Jess, calm and smiling, interjects. "I'm not going to have sex with you."

It's more obvious than ever how close Bella and Jess are to their characters. I think of ways to play their differences in background and experience off each other. As our talk proceeds to blocking, we realize that there are no grounded outlets in the bedroom. Luckily, Bella has worklights in her studio and offers to get them. As we wait, Michael, Jess and I sprawl on the bed, waiting.

"It's pretty simple," Michael says. "Bella just wants you to block out what to do at different moments."

"But I don't want to do what she expects. I want to push her out of her comfort zone!"

Michael laughs at this.

"Sorry," I say. "I just want this scene to be honest."
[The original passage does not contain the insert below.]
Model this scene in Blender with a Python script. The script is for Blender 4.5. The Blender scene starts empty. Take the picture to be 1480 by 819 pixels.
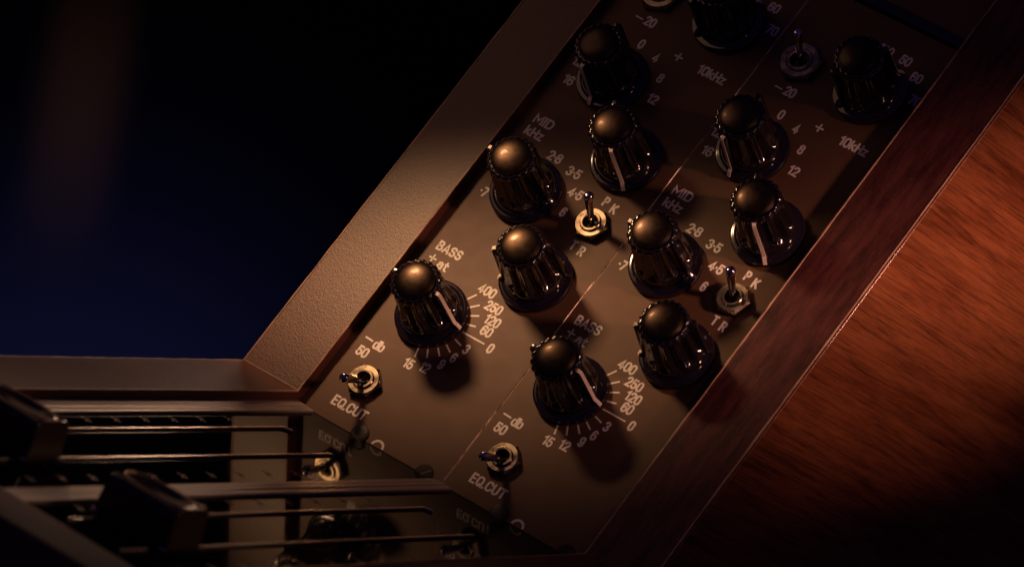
import bpy, bmesh, math, random
from mathutils import Matrix, Vector
random.seed(7)
S = 0.001                                    # everything below is written in millimetres
PHI = math.radians(58.327)                   # rake of the equaliser panel above the flat fader deck
CO, SI = math.cos(PHI), math.sin(PHI)
scene = bpy.context.scene
COL = scene.collection

def rake(x, y, z=0.0):
    """raked panel millimetres -> world metres"""
    return Vector((x, y * CO - z * SI, y * SI + z * CO)) * S

# ---------------------------------------------------------------- camera
R = [[0.7792042478, 0.5041580162, 0.3723780806], [-0.4201799962, -0.0206629731, 0.9072054962],
     [0.4650693615, -0.8633641968, 0.1957364369]]
cd = bpy.data.cameras.new('camera'); cam = bpy.data.objects.new('camera', cd); COL.objects.link(cam)
rot = Matrix(R).transposed().to_4x4()
cam.matrix_world = Matrix.Translation(Vector((566.1756, -981.6662, 270.3236)) * S) @ rot
cd.sensor_width = 36.0; cd.lens = 182.115; cd.clip_start = 0.05; cd.clip_end = 50
cd.dof.use_dof = True; cd.dof.focus_distance = 1.162; cd.dof.aperture_fstop = 22
scene.camera = cam

# ---------------------------------------------------------------- world
w = bpy.data.worlds.new('World'); scene.world = w; w.use_nodes = True
bg = w.node_tree.nodes['Background']; bg.inputs[0].default_value = (0.38, 0.20, 1.0, 1); bg.inputs[1].default_value = 0.022

# ---------------------------------------------------------------- lights
def aim(o, tgt):
    o.rotation_euler = (Vector(tgt) - o.location).to_track_quat('-Z', 'Y').to_euler()
def spot(name, pos, tgt, power, col, cone, blend, size, sx=1, sy=1, roll=0):
    l = bpy.data.lights.new(name, 'SPOT'); l.energy = power; l.color = col; l.spot_size = math.radians(cone)
    l.spot_blend = blend; l.shadow_soft_size = size * S
    o = bpy.data.objects.new(name, l); COL.objects.link(o); o.location = pos; aim(o, tgt)
    o.rotation_euler = (o.rotation_euler.to_matrix() @ Matrix.Rotation(math.radians(roll), 3, 'Z')).to_euler()
    o.scale = (sx, sy, 1); return o
def area(name, pos, tgt, power, col, wx, wy, spread=180):
    l = bpy.data.lights.new(name, 'AREA'); l.energy = power; l.color = col; l.shape = 'RECTANGLE'; l.size = wx * S; l.size_y = wy * S
    l.spread = math.radians(spread)
    o = bpy.data.objects.new(name, l); COL.objects.link(o); o.location = pos; aim(o, tgt); return o
KEY = rake(-76, 106, 119)                    # small warm desk lamp up and to the left of the panel
AIM = rake(22, 40)
k = spot('key_lamp', KEY, AIM, 1.38, (1, .53, .265), 58, 1.0, 15)
zz = (KEY - AIM).normalized(); xx = (rake(1, .60) - rake(0, 0)); xx = (xx - zz * xx.dot(zz)).normalized(); yy = zz.cross(xx)
k.rotation_euler = Matrix((xx, yy, zz)).transposed().to_euler(); k.scale = (1, .31, 1)    # beam squeezed flat so the light fades out above and below
area('dome_reflection_fill', rake(-90, 112, 130), rake(30, 50, 0), 0.018, (1, .52, .28), 130, 130)  # added unseen soft panel, gives domes and skirts a brown reflection
spot('rim_lamp', rake(290, 130, 230), rake(50, 50, 5), 0.09, (1, .48, .24), 30, 1.0, 10)
spot('cheek_lamp', Vector((440, -20, 265)) * S, Vector((98, 88, 79)) * S, 8.4, (1, .45, .33), 25, 1.0, 20, 1.35, .42, 12)
spot('deck_fill', Vector((-60, 160, 150)) * S, Vector((-4, -60, 0)) * S, .45, (1, .62, .45), 30, 1.0, 16)  # made-up fill that brightens the edge strips and the deck
spot('cap_fill', Vector((330, -20, 170)) * S, Vector((34, -139, 6)) * S, .6, (1, .55, .33), 17, 1.0, 14)  # added fill from the right for the end faces of the caps
spot('fader_back_fill', Vector((-190, 70, 120)) * S, Vector((32, -122, 6)) * S, .45, (1, .62, .40), 11, 1.0, 14, 1.2, .8)  # added back light, picks out cap rims and slot rails
spot('backdrop_blue_fill', Vector((-560, 350, -520)) * S, Vector((-590, 900, -400)) * S, 22, (.27, .31, 1), 44, 1.0, 60)  # made-up source, tints the lower backdrop navy
spot('backdrop_red_streak', Vector((-640, 300, -100)) * S, Vector((-682, 900, -180)) * S, 24, (1, .42, .16), 9, 1.0, 25, .26, 1.6, 14)  # added beam, stands in for a blurred reddish thing far behind

scene.view_settings.view_transform = 'Standard'; scene.view_settings.look = 'None'
scene.view_settings.exposure = 0; scene.view_settings.gamma = 1
scene.render.engine = 'CYCLES'; scene.cycles.use_denoising = True; scene.cycles.max_bounces = 6

# ---------------------------------------------------------------- materials
def mat(name, col, rough=.5, metal=0, spec=.5, coat=0, ior=1.5):
    m = bpy.data.materials.new(name); m.use_nodes = True; b = m.node_tree.nodes['Principled BSDF']
    b.inputs['Base Color'].default_value = (*col, 1); b.inputs['Roughness'].default_value = rough
    b.inputs['Metallic'].default_value = metal; b.inputs['IOR'].default_value = ior; b.inputs['Specular IOR Level'].default_value = spec
    b.inputs['Coat Weight'].default_value = coat; b.inputs['Coat Roughness'].default_value = .06
    return m
def nodes(m): return m.node_tree.nodes, m.node_tree.links, m.node_tree.nodes['Principled BSDF']
def coords(m, rotz=(0, 0, 0), scale=(1, 1, 1)):
    n, l, b = nodes(m); t = n.new('ShaderNodeTexCoord'); mp = n.new('ShaderNodeMapping')
    mp.inputs['Rotation'].default_value = rotz; mp.inputs['Scale'].default_value = scale
    l.new(t.outputs['Object'], mp.inputs['Vector']); return mp.outputs['Vector']
def noise(m, vec, sc, det=3, rough=.5):
    n, l, b = nodes(m); t = n.new('ShaderNodeTexNoise'); t.inputs['Scale'].default_value = sc
    t.inputs['Detail'].default_value = det; t.inputs['Roughness'].default_value = rough; l.new(vec, t.inputs['Vector']); return t.outputs['Fac']
def ramp(m, fac, stops):
    n, l, b = nodes(m); r = n.new('ShaderNodeValToRGB'); e = r.color_ramp.elements
    while len(e) < len(stops): e.new(.5)
    for k, (p, c) in enumerate(stops): e[k].position = p; e[k].color = (*c, 1) if len(c) == 3 else c
    l.new(fac, r.inputs[0]); return r.outputs[0]
def bump(m, h, strength, dist, prev=None):
    n, l, b = nodes(m); t = n.new('ShaderNodeBump'); t.inputs['Strength'].default_value = strength; t.inputs['Distance'].default_value = dist
    l.new(h, t.inputs['Height'])
    if prev: l.new(prev, t.inputs['Normal'])
    l.new(t.outputs[0], b.inputs['Normal']); return t.outputs[0]
def g(v): return (v, v, v)

# brown painted panel, fine satin texture and a little dust
m_panel = mat('brown_panel_paint', (.15, .07, .038), .5, 0, .3)
v = coords(m_panel); n, l, b = nodes(m_panel)
l.new(ramp(m_panel, noise(m_panel, v, 60, 4), [(.3, (.098, .050, .025)), (.7, (.112, .058, .029))]), b.inputs['Base Color'])
l.new(ramp(m_panel, noise(m_panel, v, 220, 5), [(.3, g(.49)), (.7, g(.54))]), b.inputs['Roughness'])
h = bump(m_panel, noise(m_panel, v, 2600, 2), .2, .00004)
dust = ramp(m_panel, noise(m_panel, v, 3200, 2, .6), [(.70, g(0)), (.76, g(.6))])
mxp = n.new('ShaderNodeMix'); mxp.data_type = 'RGBA'; src = b.inputs['Base Color'].links[0].from_socket
l.new(dust, mxp.inputs[0]); l.new(src, mxp.inputs[6]); mxp.inputs[7].default_value = (.30, .20, .13, 1); l.new(mxp.outputs[2], b.inputs['Base Color'])
# glossy black fader deck
m_deck = mat('black_gloss_deck', (.005, .004, .005), .06, 0, .5, 0, 1.14)
v = coords(m_deck); n, l, b = nodes(m_deck)
l.new(ramp(m_deck, noise(m_deck, v, 90, 6, .6), [(.35, g(.03)), (.75, g(.08))]), b.inputs['Roughness'])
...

"It's okay," Jess tells me. "I trust you."

"Thanks, I know. I just want to get this right."

Jess smiles at me. "You need to get out of your head."

Bella returns with the lights. "Alright," I say, "Let's give it a try." And while I won't get into too much detail (you'll have to see the movie for that), I have two observations about shooting sex. The first is that Home Depot work lights can give a sex scene a palpably dirty quality that far more expensive Lowell lights can't match. The second is that shooting a sex scene is fun - I can't recall another scene in the shoot where we laughed as hard or as frequently (the sight of Michael, half-asleep and wearing only his skivvies as he held a light, certainly helped). Around 4am, shooting gave way to beers and conversation, and I feel like if we finish at 4 in the morning and people want to hang around and chat, something is definitely working.

It's too late to make the drive back to North Adams, so Michael offers Jess and I the bed to crash in. It's been years since I've shared a bed with a friend, and I feel like I'm 16 and on a sleepover. Later Bella will refer to the shoot as feeling like summer camp, which I agree with, except I hated summer camp, and I don't want the shoot to end.